The Czech Republic has defined national missions within its RIS3 strategy. Unlike some countries that have used missions as a tool to strengthen and elevate their international position in research and innovation (e.g., the Netherlands and Slovenia), Czech missions are not yet systematically connected to the European missions and partnerships of Horizon Europe. This creates a risk of national and European priorities running in parallel, without the strategic alignment needed to strengthen influence and positions in the European Research Area.
International examples show that missions work when resources, talent development, coordination support, and strategic partnerships with top institutions are concentrated around them. In the Czech context, however, missions have not yet become a trigger for such concentration or an “investment compass.” Without a direct link to funding, institutional development, and structured entry points into European initiatives, missions risk remaining a well-formulated list of priorities without international impact.
Question:
How can Czech missions move from being a strategic catalogue to becoming true investment and governance frameworks — and help the Czech Republic aim for leadership positions in selected European research and innovation agendas?
Regions received major investments, but without specialization, partnerships, and a role in ERA, their impact remains limited.
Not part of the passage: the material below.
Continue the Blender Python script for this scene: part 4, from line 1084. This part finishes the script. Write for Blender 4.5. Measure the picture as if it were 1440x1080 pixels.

Widening often serves as the final destination rather than a stepping stone to competitive pillars and coordination roles. Regional infrastructures need clear profiles, partnerships with leading institutions, and talent strategies — otherwise they risk under-utilization and decline. Regions should not represent “local science”, but rather specialized ERA actors.
Question:
How do we define regional roles in ERA and use Widening as a bridge to higher-performance tiers?
The Czech Republic attracts researchers, but predominantly from less established scientific environments. To attract and retain top-tier talent from leading research countries, we need transparent career paths, competitive start-up packages, predictable funding, and an environment that supports scientific leadership. Talent attraction cannot rely on chance — it must be strategic.
Question:
How do we build a Czech model for attracting, retaining, and developing top-tier researchers?
Growing project numbers and funding volumes do not automatically translate into European relevance. Participation in consortia is not the same as shaping their direction. To move from participant to agenda-setter, the Czech Republic needs coordinated support for project leaders, strong institutions capable of leading large consortia, and performance metrics focused on influence — not only participation.
Question:
How do we ensure that the Czech Republic’s success in framework programmes is measured not only by participation and funding, but also by its capacity to influence European research and innovation agendas?